5. Uma intervenção da União Europeia no conflito entre a Catalunha e o Estado espanhol, sendo louvável em termos morais e de valores europeístas, tem riscos políticos sérios. Muitos subestimam-nos pela onda emocional gerada pela intervenção policial para impedir o referendo de 1 de Outubro. Importa ter em mente que a União Europeia é também um "Estado de Direito", regulado pelos Tratados a nível "constitucional". O Tratado da União Europeia, no art.º 4.°, n.º 2, afirma, de forma muito clara, que a “União respeita as funções essenciais do Estado, nomeadamente as que se destinam a garantir a integridade territorial". Assim, qualquer intervenção da União que não seja pedida ou consentida por Espanha, será politicamente uma ingerência nos assuntos internos do Estado espanhol. Pior: juridicamente pode ser vista como uma violação do Tratado da União Europeia. Levaria a divisões profundas na União e amplificaria a crise para patamares mais graves. Assistimos, anteriormente, a duas vagas de movimentos nacionalistas e/ou populistas anti-União Europeia.

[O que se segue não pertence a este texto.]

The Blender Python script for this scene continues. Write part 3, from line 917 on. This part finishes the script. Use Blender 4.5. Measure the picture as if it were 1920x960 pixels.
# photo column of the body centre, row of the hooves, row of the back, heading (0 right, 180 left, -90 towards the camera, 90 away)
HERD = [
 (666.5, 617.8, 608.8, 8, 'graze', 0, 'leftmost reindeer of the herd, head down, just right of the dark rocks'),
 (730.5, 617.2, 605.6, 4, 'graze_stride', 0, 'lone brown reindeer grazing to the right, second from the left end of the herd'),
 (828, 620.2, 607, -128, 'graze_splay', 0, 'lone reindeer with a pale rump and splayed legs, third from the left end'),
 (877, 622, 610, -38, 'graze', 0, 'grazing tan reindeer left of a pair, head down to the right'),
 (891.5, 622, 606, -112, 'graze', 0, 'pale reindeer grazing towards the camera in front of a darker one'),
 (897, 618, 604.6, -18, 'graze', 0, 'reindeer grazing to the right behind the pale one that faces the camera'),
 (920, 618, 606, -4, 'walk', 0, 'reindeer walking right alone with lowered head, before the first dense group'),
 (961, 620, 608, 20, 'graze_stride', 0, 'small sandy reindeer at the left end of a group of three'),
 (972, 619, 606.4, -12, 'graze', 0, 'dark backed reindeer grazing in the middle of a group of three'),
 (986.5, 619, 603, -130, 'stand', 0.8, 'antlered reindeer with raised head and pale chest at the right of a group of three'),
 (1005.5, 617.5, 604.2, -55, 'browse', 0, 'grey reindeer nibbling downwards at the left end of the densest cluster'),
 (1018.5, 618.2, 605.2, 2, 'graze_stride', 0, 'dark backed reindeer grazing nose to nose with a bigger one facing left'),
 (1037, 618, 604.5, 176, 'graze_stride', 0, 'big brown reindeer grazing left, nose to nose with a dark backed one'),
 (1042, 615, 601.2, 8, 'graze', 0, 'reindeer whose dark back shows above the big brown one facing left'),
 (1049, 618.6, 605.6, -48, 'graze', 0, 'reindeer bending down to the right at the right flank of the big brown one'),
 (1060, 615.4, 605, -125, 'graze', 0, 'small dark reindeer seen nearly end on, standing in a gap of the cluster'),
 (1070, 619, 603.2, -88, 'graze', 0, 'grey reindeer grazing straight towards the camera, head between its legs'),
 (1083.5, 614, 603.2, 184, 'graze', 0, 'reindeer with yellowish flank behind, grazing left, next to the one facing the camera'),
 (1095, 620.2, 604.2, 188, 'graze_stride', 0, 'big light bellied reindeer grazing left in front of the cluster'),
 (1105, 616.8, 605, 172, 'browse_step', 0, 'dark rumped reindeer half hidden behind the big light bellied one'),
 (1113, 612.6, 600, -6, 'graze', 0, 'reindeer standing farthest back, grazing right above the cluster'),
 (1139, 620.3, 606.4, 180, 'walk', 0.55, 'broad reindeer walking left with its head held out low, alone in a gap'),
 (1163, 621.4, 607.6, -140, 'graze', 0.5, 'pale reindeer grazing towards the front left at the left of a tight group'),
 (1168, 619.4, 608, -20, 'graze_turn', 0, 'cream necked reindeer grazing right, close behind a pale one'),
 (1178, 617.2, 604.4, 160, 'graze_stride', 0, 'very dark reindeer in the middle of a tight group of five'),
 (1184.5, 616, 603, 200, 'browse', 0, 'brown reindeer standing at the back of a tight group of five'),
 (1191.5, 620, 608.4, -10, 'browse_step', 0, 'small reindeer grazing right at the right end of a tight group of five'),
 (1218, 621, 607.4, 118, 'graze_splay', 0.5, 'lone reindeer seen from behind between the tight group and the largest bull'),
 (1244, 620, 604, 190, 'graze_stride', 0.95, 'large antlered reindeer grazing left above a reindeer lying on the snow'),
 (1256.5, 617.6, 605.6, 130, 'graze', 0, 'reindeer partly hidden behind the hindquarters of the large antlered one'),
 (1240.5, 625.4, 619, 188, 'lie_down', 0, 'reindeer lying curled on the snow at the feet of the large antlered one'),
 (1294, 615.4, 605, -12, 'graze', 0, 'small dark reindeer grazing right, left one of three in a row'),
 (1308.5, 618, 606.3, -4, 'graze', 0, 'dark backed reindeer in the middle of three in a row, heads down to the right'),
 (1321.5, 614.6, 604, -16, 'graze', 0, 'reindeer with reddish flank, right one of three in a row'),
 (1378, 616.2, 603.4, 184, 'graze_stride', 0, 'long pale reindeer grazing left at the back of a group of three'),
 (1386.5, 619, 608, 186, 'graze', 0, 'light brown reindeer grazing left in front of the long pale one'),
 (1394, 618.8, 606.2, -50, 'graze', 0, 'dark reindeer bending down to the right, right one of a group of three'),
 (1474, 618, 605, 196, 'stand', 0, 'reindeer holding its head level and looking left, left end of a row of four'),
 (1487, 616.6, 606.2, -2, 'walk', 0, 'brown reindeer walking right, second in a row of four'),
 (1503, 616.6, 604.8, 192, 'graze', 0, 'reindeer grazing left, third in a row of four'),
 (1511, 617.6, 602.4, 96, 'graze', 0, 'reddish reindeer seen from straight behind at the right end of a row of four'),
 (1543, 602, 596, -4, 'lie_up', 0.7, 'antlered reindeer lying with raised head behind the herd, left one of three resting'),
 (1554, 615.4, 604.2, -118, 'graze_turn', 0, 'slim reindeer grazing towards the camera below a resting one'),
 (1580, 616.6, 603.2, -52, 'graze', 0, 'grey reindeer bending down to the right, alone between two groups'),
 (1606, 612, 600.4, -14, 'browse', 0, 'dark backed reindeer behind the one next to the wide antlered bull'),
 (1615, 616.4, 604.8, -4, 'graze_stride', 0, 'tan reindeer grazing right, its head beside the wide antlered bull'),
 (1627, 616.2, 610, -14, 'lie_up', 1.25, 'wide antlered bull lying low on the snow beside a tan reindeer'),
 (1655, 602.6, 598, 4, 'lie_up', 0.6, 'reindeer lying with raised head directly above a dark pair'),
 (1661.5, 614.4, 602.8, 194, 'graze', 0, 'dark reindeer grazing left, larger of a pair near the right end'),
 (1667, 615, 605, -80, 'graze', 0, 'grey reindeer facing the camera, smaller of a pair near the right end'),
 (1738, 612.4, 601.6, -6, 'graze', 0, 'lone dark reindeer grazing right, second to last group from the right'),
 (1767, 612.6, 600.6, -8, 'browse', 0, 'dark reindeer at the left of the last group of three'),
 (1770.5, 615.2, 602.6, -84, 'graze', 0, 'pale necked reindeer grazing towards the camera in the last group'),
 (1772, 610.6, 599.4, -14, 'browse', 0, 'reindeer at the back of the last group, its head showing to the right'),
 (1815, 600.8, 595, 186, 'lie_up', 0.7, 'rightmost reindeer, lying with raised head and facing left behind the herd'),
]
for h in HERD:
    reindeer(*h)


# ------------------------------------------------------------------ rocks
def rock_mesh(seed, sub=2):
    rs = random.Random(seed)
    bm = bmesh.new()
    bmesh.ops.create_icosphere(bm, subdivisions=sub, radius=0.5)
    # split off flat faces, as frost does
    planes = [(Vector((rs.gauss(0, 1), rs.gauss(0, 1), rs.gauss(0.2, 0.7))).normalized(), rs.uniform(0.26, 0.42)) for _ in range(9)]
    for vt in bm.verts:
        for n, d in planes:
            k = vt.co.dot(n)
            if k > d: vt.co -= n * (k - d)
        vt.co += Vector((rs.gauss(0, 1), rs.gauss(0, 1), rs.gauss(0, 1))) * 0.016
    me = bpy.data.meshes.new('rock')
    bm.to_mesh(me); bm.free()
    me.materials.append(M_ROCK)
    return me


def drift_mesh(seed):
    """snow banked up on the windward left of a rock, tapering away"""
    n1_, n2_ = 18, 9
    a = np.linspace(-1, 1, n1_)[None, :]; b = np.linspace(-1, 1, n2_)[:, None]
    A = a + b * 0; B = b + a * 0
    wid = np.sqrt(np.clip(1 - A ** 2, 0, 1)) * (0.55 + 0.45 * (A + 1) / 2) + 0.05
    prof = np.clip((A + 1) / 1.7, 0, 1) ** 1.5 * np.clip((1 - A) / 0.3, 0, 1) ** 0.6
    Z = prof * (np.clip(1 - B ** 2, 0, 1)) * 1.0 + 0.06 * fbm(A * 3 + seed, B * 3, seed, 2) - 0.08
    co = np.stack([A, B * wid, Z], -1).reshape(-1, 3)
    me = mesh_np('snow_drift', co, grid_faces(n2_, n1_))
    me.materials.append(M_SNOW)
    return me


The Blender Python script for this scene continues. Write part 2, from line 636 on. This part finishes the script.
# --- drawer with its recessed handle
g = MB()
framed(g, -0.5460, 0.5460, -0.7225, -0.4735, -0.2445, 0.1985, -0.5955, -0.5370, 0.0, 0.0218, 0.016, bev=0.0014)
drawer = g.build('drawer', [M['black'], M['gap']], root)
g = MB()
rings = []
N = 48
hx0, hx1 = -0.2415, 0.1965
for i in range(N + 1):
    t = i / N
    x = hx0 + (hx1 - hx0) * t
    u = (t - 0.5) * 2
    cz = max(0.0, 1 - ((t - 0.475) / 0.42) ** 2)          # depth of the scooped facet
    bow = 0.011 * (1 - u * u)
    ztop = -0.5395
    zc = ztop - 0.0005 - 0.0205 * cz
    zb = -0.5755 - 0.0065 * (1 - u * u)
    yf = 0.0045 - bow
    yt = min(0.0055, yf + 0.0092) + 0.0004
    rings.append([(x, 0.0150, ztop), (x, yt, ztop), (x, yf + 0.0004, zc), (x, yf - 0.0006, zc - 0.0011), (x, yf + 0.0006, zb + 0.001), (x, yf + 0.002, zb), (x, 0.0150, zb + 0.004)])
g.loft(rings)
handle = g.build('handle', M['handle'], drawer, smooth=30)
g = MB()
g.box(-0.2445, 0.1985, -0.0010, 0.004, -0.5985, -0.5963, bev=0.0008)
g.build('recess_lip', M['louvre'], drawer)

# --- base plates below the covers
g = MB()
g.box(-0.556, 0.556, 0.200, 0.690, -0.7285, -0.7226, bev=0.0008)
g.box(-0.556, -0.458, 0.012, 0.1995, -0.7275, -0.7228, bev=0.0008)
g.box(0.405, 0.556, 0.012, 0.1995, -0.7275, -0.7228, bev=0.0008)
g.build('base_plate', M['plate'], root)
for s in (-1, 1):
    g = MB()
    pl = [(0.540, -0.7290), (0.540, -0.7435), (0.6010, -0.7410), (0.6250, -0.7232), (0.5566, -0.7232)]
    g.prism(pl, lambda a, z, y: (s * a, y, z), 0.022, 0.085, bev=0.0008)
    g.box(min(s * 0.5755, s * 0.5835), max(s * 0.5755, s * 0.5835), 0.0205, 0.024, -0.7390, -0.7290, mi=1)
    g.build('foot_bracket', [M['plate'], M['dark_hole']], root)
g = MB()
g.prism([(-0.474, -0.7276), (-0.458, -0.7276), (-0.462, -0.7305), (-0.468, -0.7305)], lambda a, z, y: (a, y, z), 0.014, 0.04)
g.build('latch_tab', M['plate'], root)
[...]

Foram provocadas pela crise da Zona Euro e pela crise dos refugiados. Uma terceira vaga de nacionalismo e/ou populismo terá consequências destrutivas para a União Europeia. Poderá ocorrer caso se instale a ideia de que esta apoia, ou é complacente, com movimentos separatistas contra os Estados nacionais. O nacionalismo espanhol e outros, ressurgirão e vão alimentar-se do nacionalismo independentista da Catalunha. Não deixemos que os fantasmas dos anos 1930 destruam a Europa de paz e prosperidade em que vivemos.